[Opinion] The view from Jerusalem

 

 

 

 

[Excerpts]

When US President Donald Trump issued his pronouncement on Jerusalem, traffic here came to a stop, stores were empty and we were all listening carefully. It’s not because we needed the President of the United States to tell us where our capital city is located, but instead reflects the anticipation of righting a 70-year wrong – the insulting situation in which foreign powers, led by the world’s democracies, deny the obvious fact that Jerusalem has been the centre of Jewish life for 3,000 years.

For us, the details are secondary. We can live with a decision to move the embassy from Tel Aviv now, or in two years; and are OK with telling the Palestinians that if they ever agree to two states, they can name their own capital. For us, the issue is symbolic and emotional – finally giving international recognition to Zion, the Jewish Bible’s alternative word for Jerusalem, as the core of Jewish civilisation.

In walking the children to school or doing a quick food run, the reminders of 3,000 years of history are hard to miss, including ruins of King David’s palace and Solomon’s Temple. And driving to work or back through the modern city, we pass the contrasting sharp lines of the Knesset (Israel’s parliament), the Supreme Court Building and the Israel Museum that houses the Dead Sea scrolls.

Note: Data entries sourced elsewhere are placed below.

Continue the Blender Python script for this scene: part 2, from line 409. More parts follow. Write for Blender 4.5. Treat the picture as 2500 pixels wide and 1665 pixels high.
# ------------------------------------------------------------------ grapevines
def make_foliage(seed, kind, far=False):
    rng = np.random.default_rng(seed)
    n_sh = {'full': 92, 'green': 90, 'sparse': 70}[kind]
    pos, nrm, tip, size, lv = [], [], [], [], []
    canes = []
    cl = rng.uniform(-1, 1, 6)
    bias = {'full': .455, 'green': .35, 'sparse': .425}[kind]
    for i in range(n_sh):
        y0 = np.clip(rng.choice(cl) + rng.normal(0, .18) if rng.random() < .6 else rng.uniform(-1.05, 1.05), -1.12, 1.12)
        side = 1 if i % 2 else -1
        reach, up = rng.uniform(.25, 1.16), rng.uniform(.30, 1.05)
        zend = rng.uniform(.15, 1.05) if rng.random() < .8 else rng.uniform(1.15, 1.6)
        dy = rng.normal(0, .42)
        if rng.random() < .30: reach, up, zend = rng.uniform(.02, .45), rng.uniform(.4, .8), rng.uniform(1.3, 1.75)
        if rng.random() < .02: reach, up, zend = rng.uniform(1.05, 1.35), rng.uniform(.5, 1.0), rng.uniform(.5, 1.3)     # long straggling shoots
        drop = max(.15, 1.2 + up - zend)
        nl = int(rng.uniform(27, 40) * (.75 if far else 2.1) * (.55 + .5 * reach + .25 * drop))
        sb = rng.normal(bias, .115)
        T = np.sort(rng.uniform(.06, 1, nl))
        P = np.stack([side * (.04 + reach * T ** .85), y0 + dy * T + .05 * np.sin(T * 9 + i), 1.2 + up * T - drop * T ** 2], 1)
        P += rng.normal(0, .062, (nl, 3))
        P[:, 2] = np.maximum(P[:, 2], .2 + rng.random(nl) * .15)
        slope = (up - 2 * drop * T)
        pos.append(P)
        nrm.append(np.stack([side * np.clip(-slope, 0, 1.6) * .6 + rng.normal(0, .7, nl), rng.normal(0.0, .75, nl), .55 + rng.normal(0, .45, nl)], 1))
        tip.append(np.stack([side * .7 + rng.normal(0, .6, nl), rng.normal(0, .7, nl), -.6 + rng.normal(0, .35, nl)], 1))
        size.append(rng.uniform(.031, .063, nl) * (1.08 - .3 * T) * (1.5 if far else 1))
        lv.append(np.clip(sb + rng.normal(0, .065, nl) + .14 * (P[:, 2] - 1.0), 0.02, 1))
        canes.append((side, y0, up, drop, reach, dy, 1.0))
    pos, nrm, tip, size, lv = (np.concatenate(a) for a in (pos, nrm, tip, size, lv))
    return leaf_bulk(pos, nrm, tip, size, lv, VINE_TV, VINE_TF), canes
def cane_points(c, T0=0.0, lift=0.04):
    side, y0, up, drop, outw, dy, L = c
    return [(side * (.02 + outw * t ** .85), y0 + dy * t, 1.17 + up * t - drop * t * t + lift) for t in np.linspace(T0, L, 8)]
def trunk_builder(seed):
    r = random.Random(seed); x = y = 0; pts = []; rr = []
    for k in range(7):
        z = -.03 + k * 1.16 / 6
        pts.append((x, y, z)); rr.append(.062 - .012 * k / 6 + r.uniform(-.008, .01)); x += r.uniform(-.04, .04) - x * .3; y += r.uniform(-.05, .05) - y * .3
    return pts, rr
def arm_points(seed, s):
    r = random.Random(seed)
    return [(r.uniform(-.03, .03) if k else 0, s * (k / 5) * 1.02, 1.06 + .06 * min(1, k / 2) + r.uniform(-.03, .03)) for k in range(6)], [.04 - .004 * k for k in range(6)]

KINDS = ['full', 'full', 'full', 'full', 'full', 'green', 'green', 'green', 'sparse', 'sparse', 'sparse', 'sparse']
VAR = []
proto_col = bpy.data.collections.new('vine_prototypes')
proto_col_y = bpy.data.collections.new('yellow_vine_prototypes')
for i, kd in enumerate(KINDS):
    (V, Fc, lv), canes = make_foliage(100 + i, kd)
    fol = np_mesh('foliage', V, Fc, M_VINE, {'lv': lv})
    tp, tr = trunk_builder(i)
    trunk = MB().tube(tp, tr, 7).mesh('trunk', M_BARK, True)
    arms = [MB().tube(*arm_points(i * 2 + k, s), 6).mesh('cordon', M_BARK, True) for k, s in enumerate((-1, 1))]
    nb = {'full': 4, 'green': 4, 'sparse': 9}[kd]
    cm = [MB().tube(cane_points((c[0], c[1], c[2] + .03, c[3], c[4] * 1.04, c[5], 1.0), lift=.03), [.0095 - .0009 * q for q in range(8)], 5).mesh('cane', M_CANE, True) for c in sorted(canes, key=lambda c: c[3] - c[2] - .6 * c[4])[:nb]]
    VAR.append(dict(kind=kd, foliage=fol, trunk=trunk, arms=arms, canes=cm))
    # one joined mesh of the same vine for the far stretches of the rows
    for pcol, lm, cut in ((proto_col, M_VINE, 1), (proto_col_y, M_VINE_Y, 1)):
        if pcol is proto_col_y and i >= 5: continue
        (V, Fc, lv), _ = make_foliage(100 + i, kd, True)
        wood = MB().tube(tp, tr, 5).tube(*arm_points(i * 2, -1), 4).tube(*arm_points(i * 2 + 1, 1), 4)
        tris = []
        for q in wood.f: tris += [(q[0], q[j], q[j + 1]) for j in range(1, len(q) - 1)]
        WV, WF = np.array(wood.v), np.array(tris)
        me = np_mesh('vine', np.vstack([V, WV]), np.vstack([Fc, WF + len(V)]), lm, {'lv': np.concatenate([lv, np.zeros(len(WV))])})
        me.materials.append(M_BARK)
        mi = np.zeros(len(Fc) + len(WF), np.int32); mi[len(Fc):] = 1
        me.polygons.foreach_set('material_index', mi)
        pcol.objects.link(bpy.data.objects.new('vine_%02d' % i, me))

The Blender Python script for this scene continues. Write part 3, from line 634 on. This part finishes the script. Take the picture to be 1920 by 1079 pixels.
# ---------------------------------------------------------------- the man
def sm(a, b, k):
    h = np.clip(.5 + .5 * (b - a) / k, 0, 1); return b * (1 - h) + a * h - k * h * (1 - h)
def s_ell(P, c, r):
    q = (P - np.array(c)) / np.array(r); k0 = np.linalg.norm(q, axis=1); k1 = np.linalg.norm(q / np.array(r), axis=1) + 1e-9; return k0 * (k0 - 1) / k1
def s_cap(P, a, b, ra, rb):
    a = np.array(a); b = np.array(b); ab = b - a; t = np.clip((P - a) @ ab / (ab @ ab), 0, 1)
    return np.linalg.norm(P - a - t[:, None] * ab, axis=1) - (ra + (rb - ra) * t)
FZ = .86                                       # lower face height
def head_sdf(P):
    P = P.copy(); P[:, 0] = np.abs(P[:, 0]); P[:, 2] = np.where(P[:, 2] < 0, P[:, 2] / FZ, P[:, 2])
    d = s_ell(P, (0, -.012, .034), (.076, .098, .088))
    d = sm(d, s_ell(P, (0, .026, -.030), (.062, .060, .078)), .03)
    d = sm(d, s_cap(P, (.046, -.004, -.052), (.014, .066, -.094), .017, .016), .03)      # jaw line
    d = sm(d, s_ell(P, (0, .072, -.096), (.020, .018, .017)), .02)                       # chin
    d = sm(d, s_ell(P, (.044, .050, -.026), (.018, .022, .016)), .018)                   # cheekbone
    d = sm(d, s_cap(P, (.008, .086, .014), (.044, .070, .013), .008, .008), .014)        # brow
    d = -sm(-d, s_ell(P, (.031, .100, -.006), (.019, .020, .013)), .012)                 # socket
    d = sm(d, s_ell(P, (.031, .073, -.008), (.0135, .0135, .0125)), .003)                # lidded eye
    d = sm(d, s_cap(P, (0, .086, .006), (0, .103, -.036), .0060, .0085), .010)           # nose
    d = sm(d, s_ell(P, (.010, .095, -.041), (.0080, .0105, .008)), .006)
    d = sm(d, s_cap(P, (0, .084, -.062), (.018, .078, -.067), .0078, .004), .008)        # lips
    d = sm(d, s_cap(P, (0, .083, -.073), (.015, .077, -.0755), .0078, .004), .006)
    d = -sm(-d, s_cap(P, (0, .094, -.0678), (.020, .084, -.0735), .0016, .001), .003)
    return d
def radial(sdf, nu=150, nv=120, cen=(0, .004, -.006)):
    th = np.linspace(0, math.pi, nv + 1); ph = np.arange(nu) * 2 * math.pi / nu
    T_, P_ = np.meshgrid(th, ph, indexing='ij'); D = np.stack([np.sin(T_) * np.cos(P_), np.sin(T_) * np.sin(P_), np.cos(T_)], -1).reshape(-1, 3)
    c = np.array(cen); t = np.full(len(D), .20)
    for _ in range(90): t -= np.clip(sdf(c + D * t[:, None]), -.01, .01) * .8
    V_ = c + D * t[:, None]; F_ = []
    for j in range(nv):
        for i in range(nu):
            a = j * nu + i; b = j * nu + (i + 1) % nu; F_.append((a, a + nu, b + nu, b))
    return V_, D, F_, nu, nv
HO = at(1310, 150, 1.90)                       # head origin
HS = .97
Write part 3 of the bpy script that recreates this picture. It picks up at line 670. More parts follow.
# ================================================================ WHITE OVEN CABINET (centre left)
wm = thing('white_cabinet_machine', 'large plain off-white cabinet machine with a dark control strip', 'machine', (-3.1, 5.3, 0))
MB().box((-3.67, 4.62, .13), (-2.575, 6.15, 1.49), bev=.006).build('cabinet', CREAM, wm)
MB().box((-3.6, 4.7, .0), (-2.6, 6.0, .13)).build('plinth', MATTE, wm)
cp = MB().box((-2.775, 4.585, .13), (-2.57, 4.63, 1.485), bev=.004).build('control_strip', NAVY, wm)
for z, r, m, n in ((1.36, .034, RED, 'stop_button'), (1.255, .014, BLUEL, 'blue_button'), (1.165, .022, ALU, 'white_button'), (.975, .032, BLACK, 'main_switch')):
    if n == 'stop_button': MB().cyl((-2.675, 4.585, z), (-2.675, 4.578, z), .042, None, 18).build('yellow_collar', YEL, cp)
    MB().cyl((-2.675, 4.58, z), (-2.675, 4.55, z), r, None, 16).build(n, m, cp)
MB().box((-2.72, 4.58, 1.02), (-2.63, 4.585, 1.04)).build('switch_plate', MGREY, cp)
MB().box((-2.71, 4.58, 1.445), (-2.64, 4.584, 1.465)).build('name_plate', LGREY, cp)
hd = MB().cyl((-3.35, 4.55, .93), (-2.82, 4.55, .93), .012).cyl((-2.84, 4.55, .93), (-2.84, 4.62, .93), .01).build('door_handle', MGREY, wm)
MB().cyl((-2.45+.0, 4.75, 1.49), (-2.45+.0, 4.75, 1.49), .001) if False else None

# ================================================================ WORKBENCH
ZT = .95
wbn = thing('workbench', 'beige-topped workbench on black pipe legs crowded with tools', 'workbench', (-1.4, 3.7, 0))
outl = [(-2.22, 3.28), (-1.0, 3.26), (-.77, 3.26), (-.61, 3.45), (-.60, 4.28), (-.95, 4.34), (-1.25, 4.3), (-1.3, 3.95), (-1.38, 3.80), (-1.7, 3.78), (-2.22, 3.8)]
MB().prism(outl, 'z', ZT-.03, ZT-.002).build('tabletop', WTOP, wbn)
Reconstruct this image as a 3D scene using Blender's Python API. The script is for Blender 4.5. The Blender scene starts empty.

Like Washington, London or other capital cities, we suffer from road closures whenever a foreign dignitary comes to meet our leaders in Jerusalem, heralded by motorcades with sirens blaring. But all this is a small price to pay for the privilege of living here.

In 1948, when Israel became independent, making Jerusalem our capital was a no-brainer. However, the world powers at the time – led by the US State Department and the British Foreign Office – clung to a formula adopted by the United Nations a few months earlier under the label of “corpus separatum”. Resolution 181, which called for partition into a Jewish and an Arab state, marked Jerusalem and Bethlehem as an international zone belonging to neither.